Solving radical Equation?

Question

The question goes on about like this.

$$-2 = \sqrt{7 -2 b} - \sqrt{2 b + 3}$$

I tried squaring both sides but than that does not make sense as one side has 2 square roots. Then do I double it, like $(-2)^4$ 'cause there are two of them?

Answer 1

Notice, we have $$-2=\sqrt{7-2b}-\sqrt{2b+3}$$ Squaring both the sides, we get $$(-2)^2=(\sqrt{7-2b}-\sqrt{2b+3})^2$$ $$4=7-2b+2b+3-2\sqrt{7-2b}\sqrt{2b+3}$$ $$\sqrt{7-2b}\sqrt{2b+3}=3$$ Again, squaring both the sides, we get $$(7-2b)(2b+3)=3^2$$ $$b^2-2b-3=0$$$$\implies (b+1)(b-3)=0$$

I hope you can solve further

Answer 2

You eliminate the radicals by squaring, repeating the operation as many times as necessary. The simplest, in general is to isolate a radical in one side.

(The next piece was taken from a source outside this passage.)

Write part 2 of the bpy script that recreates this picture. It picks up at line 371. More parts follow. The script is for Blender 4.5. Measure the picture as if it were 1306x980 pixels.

However, beware the equation obtained after squaring is implied by the original equation, but not equivalent to it. Indeed the main rule is: $$A=\sqrt B\iff A^2=B\enspace \color{red}{\text{and}}\enspace A\ge 0$$ Here, we first observe the domain of validity of the equation is $\;\biggl[-\dfrac32,\dfrac72\biggr]$.

We can rewrite the equation as \begin{align*} \sqrt{7-2b}+2&=\sqrt{2b+3}\Rightarrow 7-2b+4+4\sqrt{7-2b}=2b+3\iff\sqrt{7-2b}=b-2\\&\iff 7-2b=b^2-4b+4\enspace \color{red}{\text{and}}\enspace b\ge 2\\ &\iff b^2-2b-3=(b+1)(b-3)=0\enspace \color{red}{\text{and}}\enspace b\ge 2 \end{align*} Thus there is only one solution: $\;\color{red}{b=3}$.

You can check the solution to the final equation, $b=-1$, is not a solution to the initial equation, as the right-hand side is equal to $+2$ for this value of $b$.